Amends the Family Procedure Rules 2010 to incorporate procedures for the 2007 Hague Convention on the International Recovery of Child Support and other Forms of Family Maintenance. Introduces definitions for the Convention and associated forms (Financial Circumstances Form, Article 11 form), modifies evidence and procedural requirements for international maintenance applications, establishes communication protocols between courts and the Lord Chancellor as Central Authority, and adds enforcement provisions for maintenance orders under the Convention.

Reason

The 2007 Hague Convention is a multilateral international treaty (not an EU instrument), and the UK independently ratified it. These rules provide essential procedural machinery for British families to recover child support from overseas. Deleting them would create a procedural vacuum, leaving UK courts with no mechanism to process international maintenance claims and British families unable to enforce legitimate child support obligations across borders. The rules are necessary to fulfil binding international treaty obligations that the UK voluntarily assumed.

keep The Police Pensions (Amendment No. 2) Regulations 2012 uksi-2012-2811 · 2012
Summary

These Regulations amend Police Pensions Regulations 1987 and 2006, inserting criteria for compulsory retirement on efficiency grounds (skills, knowledge, and performance level), and modifying ordinary pension payment rules to defer payments until age 50 for those with under 30 years service, with additional deferral options for chief superintendents and above until normal minimum pension age. The Regulations also update cross-references throughout the affected Regulations.

Reason

While these amendments add complexity to pension administration, police occupational pensions represent a distinct category from market regulations—they function as deferred compensation arrangements for public servants rather than restrictions on economic activity. Deleting these provisions would create legal uncertainty around pension entitlements, potentially harming police officers who planned their retirement based on these rules. The retention of skills considerations in efficiency determinations is a reasonable exercise of employer prerogative. This is a technical amendment that does not impose burdens on private enterprise, restrict trade, or distort market incentives in the manner contemplated by the agency's mandate.

keep The Industrial Injuries Benefit (Injuries arising before 5th July 1948) (Amendment) Regulations 2012 uksi-2012-2812 · 2012
Summary

Technical amendment regulations that correct formatting (changing '5 July' to '5th July') and fix incorrect cross-references in the Schedule of the principal Regulations (Industrial Injuries Benefit (Injuries arising before 5th July 1948) Regulations 2012), specifically correcting paragraph references from 'paragraph 7(2)(ii)' to 'paragraph 7(2)(c)(ii)' and 'paragraph 1(a)' to 'paragraph 8'.

Reason

This is a purely technical correction that fixes formatting inconsistencies and erroneous cross-references in the principal regulations. It adds no regulatory burden, restricts no trade, and creates no market distortions. Deleting it would leave the principal regulations in an internally inconsistent state, potentially causing confusion and administrative errors in benefit determinations. Such technical corrections serve a legitimate housekeeping function and produce no harm to economic freedom or market dynamics.

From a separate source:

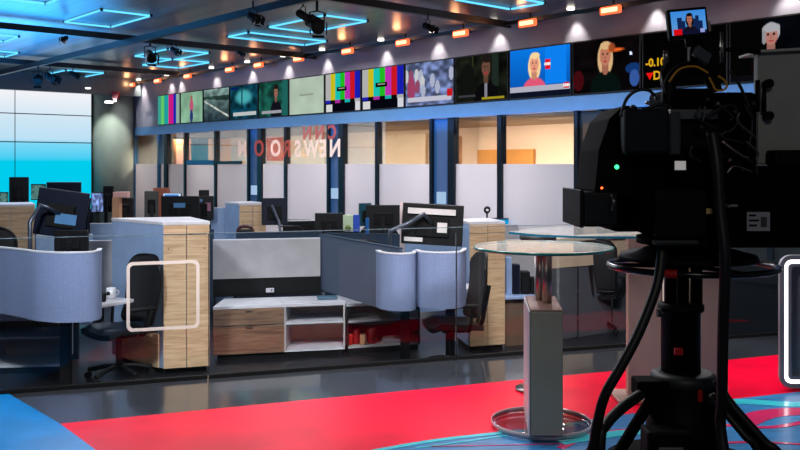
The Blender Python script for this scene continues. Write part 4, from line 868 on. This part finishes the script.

keep The Legal Aid, Sentencing and Punishment of Offenders Act 2012 (Children Act 1989) (Children Remanded to Youth Detention Accommodation) Regulations 2012 uksi-2012-2813 · 2012
Summary

These 2012 Regulations modify the Children Act 1989 framework specifically for children remanded to youth detention accommodation who are treated as 'looked after' under section 104(1) of the 2012 Act. They disapply certain standard looked-after-child provisions (sections 22C, 22D, 23(2)-(8), and paragraph 21 of Schedule 2) in relation to these children, while preserving the Care Planning, Placement and Case Review Regulations and confirming that section 25 (local authority functions) does not apply. The regulations essentially create a separate, modified framework for this population.

Reason

These regulations clarify which statutory duties apply to a specific vulnerable population (children in youth detention who are also treated as looked-after). Without this instrument, there would be legal ambiguity about whether conflicting looked-after-child duties apply to detained children, potentially creating practical problems for authorities and confusion about legal obligations. The disapplication of certain standard provisions reflects the different legal status and setting of detained children, while preserving the core Care Planning framework. Deletion would create regulatory uncertainty without reducing any meaningful burden on individuals or businesses.

keep RECOGNITION AND ENFORCEMENT OF ... MAINTENANCE DECISIONS, AND ESTABLISHMENT AND MODIFICATION OF MAINTENANCE OBLIGATIONS UNDER THE CONVENTION uksi-2012-2814 · 2012
Summary

These Regulations implement the Hague Convention 2007 on the International Recovery of Child Support and Family Maintenance in UK law. They designate the Lord Chancellor as Central Authority for England and Wales, establish procedures for recognition and enforcement of maintenance decisions across contracting states, create enforcement mechanisms including driving disqualification orders, and provide for information sharing between authorities. The Regulations include periodic review requirements and extend variably across England and Wales, Scotland, and Northern Ireland.

Reason

While these regulations implement an international treaty obligation that cannot be easily escaped, they serve the legitimate function of enforcing private contractual obligations (child support between parents) rather than creating new regulatory burdens. Without these implementing regulations, the underlying Convention obligation persists but becomes unenforceable domestically, creating a gap that would harm children and custodial parents seeking maintenance from abroad. The driving disqualification mechanism, while coercive, is an enforcement tool rather than substantive market regulation. The regulations are narrowly tailored to their purpose of cross-border maintenance enforcement and do not exhibit the hallmarks of gold-plating or regulatory overreach typical of EU-derived rules.